Enquanto esperava pelo comboio, na estação da Universidade (1 hora à espera...), chovia chovia, e eu sentada sobre a trave de aço, a olhar para as poças e para a linha férrea molhada, cheia de pedras molhadas. Ao meu lado, estava uma menina como muitas meninas indonésias. Vestida com umas calças justas, umas sabrinas nos pés, uma camisola bonita, de tecido leve (não sei qual) e larga; a carinha redonda, os olhos grandes e ainda maiores pelas lentes de contacto de cor que usava (aqui está na moda usar dessas lentes - então, rapazes e raparigas, andam por aí com olhos de leopardo, com olhos amarelos, com olhos violeta, com olhos azul turquesa...), o cabelo preto preto, comprido e liso, apanhado num bem cuidado rabo-de-cavalo e uma franjinha sobre a testa, cuidadosamente puxada para o lado direito, culminando numa leve e sensual ondulação para cima, para o ar, para o céu, como uma antena. Entrou no mesmo comboio que eu, e enquanto esperava não tirou os dedos rápidos do seu telemóvel quadradão, largo e cheio de botões e coisas, entre outras internet e máquina fotográfica. Reparei que escrevia no facebook.

Poucos segundos antes de apanhar o ojek, percorria o cais da estação - porque tinha saído do comboio mesmo lá muito atrás e tinha de atravessar toda a plataforma até à saída. Olhando para a plataforma oposta, vi uma massa anónima de gente, esperando sobre os bancos mal ajeitados.
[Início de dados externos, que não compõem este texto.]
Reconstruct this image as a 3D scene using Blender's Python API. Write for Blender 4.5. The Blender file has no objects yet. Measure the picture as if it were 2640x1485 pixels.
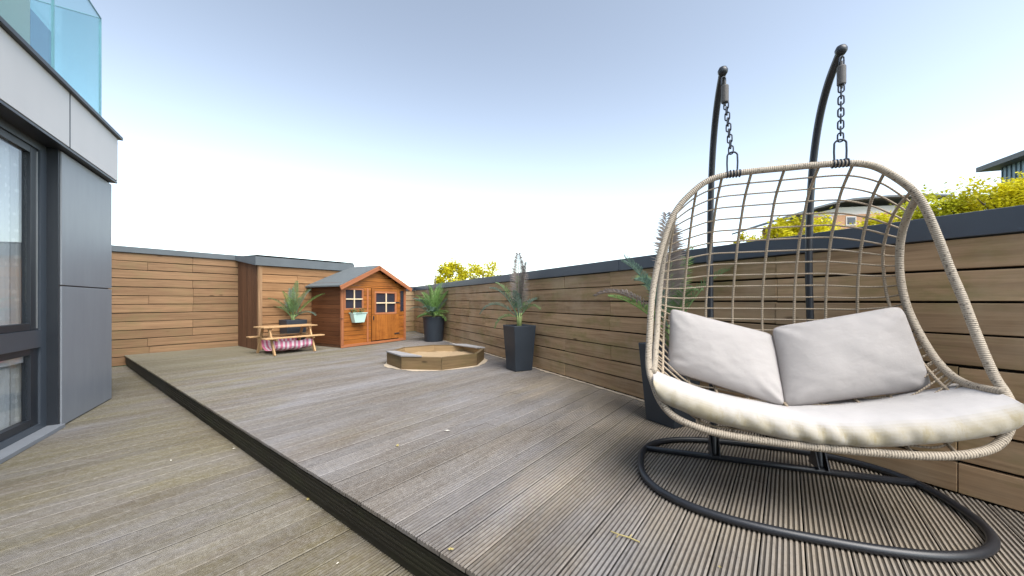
import bpy, math, random
import numpy as np
from mathutils import Vector, Matrix, noise as mnoise
random.seed(7)
sc = bpy.context.scene
COL = sc.collection
R = math.radians

# ------------------------------------------------------------------ mesh helpers
class MB:
    def __init__(s):
        s.v = []; s.f = []; s.uv = []; s.t = []
    def face(s, idx, uv=None, tone=0.5):
        s.f.append(idx); s.uv.append(uv or [(0, 0)] * len(idx)); s.t.append(tone)
    def quad(s, a, b, c, d, uv=None, tone=0.5):
        n = len(s.v); s.v += [tuple(a), tuple(b), tuple(c), tuple(d)]
        s.face([n, n+1, n+2, n+3], uv, tone)
    def poly(s, pts, tone=0.5, uv=None):
        n = len(s.v); s.v += [tuple(p) for p in pts]
        s.face(list(range(n, n+len(pts))), uv or [(p[0], p[1]) for p in pts], tone)
    def box(s, c, size, ax=None, tone=None, grain=0):
        """box with centre c, full sizes along axes ax; uv runs along axis `grain`"""
        ax = ax or (Vector((1,0,0)), Vector((0,1,0)), Vector((0,0,1)))
        c = Vector(c); ax = [Vector(a) for a in ax]
        tone = random.random() if tone is None else tone
        o = random.random() * 50; o2 = random.random() * 50
        h = [x / 2 for x in size]
        for k in range(3):
            for sg in (-1, 1):
                i, j = [(1, 2), (2, 0), (0, 1)][k]
                if sg < 0: i, j = j, i
                cs = []; uv = []
                for (si, sj) in ((-1,-1), (1,-1), (1,1), (-1,1)):
                    p = c + ax[k]*sg*h[k] + ax[i]*si*h[i] + ax[j]*sj*h[j]
                    cs.append(p)
                    q = {k: sg*h[k], i: si*h[i], j: sj*h[j]}
                    oth = [m for m in range(3) if m != grain]
                    uv.append((q[grain] + o, q[oth[0]] + q[oth[1]] + o2))
                s.quad(*cs, uv=uv, tone=tone)
    def prism(s, pts, vec, tone=0.5):
        """polygon pts (3d) extruded by vec"""
        vec = Vector(vec); n = len(s.v); m = len(pts)
        pts = [Vector(p) for p in pts]
        s.v += [tuple(p) for p in pts] + [tuple(p + vec) for p in pts]
        o = random.random() * 20
        s.face([n+i for i in range(m)][::-1], [(pts[i].x+o, pts[i].y+pts[i].z) for i in range(m)][::-1], tone)
        s.face([n+m+i for i in range(m)], [(pts[i].x+o, pts[i].y+pts[i].z) for i in range(m)], tone)
        L = 0
        for i in range(m):
            j = (i+1) % m; d = (pts[j]-pts[i]).length
            s.face([n+i, n+j, n+m+j, n+m+i], [(L+o,0), (L+d+o,0), (L+d+o,vec.length), (L+o,vec.length)], tone)
            L += d
    def tube(s, pts, r, sides=10, closed=False, caps=True, tone=0.5):
        pts = [Vector(p) for p in pts]; n = len(pts)
        rr = r if isinstance(r, (list, tuple)) else [r]*n
        tang = []
        for i in range(n):
            if closed: t = pts[(i+1) % n] - pts[i-1]
            else: t = pts[min(i+1, n-1)] - pts[max(i-1, 0)]
            tang.append(t.normalized())
        up = Vector((0,0,1)) if abs(tang[0].z) < .9 else Vector((1,0,0))
        nrm = (up - tang[0]*up.dot(tang[0])).normalized()
        base = len(s.v); L = 0; Ls = []
        for i in range(n):
            if i:
                nrm = (nrm - tang[i]*nrm.dot(tang[i])).normalized(); L += (pts[i]-pts[i-1]).length
            Ls.append(L)
            bn = tang[i].cross(nrm)
            for k in range(sides):
                a = 2*math.pi*k/sides
                s.v.append(tuple(pts[i] + (nrm*math.cos(a) + bn*math.sin(a))*rr[i]))
        segs = n if closed else n-1
        for i in range(segs):
            j = (i+1) % n
            l0, l1 = Ls[i], (Ls[j] if j else L + (pts[0]-pts[-1]).length)
            for k in range(sides):
                k2 = (k+1) % sides
                s.face([base+i*sides+k, base+i*sides+k2, base+j*sides+k2, base+j*sides+k],
                       [(l0, k/sides), (l0, (k+1)/sides), (l1, (k+1)/sides), (l1, k/sides)], tone)
        if caps and not closed:
            s.face([base+k for k in range(sides)][::-1], None, tone)
            s.face([base+(n-1)*sides+k for k in range(sides)], None, tone)
    def lathe(s, prof, seg=24, c=(0,0,0), tone=0.5):
        b = len(s.v)
        for (r, z) in prof:
            for k in range(seg):
                a = 2*math.pi*k/seg
                s.v.append((c[0]+r*math.cos(a), c[1]+r*math.sin(a), c[2]+z))
        for i in range(len(prof)-1):
            for k in range(seg):
                k2 = (k+1) % seg
                s.face([b+i*seg+k, b+i*seg+k2, b+(i+1)*seg+k2, b+(i+1)*seg+k],
                       [(k/seg, prof[i][1]), ((k+1)/seg, prof[i][1]), ((k+1)/seg, prof[i+1][1]), (k/seg, prof[i+1][1])], tone)
    def build(s, name, mat, parent=None, smooth=False, bevel=0, loc=None):
        me = bpy.data.meshes.new(name)
        me.from_pydata(s.v, [], s.f)
        uvl = me.uv_layers.new(name='UVMap')
        uvl.data.foreach_set('uv', np.array([c for f in s.uv for c in f], dtype=np.float32).ravel())
        ca = me.color_attributes.new('tone', 'FLOAT_COLOR', 'CORNER')
        arr = np.concatenate([np.full((len(f), 4), t, dtype=np.float32) for f, t in zip(s.f, s.t)]) if s.f else np.zeros((0,4))
        ca.data.foreach_set('color', arr.ravel())
        if smooth: me.polygons.foreach_set('use_smooth', [True]*len(me.polygons))
        me.update()
        o = bpy.data.objects.new(name, me); COL.objects.link(o)
        if mat: me.materials.append(mat)
        if parent: o.parent = parent
        if loc: o.location = loc
        if bevel:
            md = o.modifiers.new('w', 'WELD'); md.merge_threshold = 1e-5
            md = o.modifiers.new('b', 'BEVEL'); md.width = bevel; md.segments = 2; md.limit_method = 'ANGLE'
        return o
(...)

Eram 7 da noite e a esta hora as pessoas que trabalham em Jacarta estão a regressar para as suas casas nos subúrbios, lá para os lados da minha Universidade. Pequenino e encolhido, entre a gente imperturbável, vi um menino, talvez de 11 ou 12 anos, a varrer a água para fora, para a via férrea, para ganhar umas poucas rupias em troca, como esmola. Muito magro, de cócoras, com perninhas de grilo, uns olhos grandes e vazios e um leve arroxeado sob eles, que presumi fossem olheiras, descalço, entre a água, enxotando-a para o lado e ela a ele regressando de cima, naquela tarefa inglória e indiferente para os que o rodeavam.

E então, de mansinho, nem sei se ele notou ou não, encostei a cabeça nas costas amarelas do ojek, enquanto ele me guiava pelas avenidas inundadas - largando-me na doçura do vento e do vazio.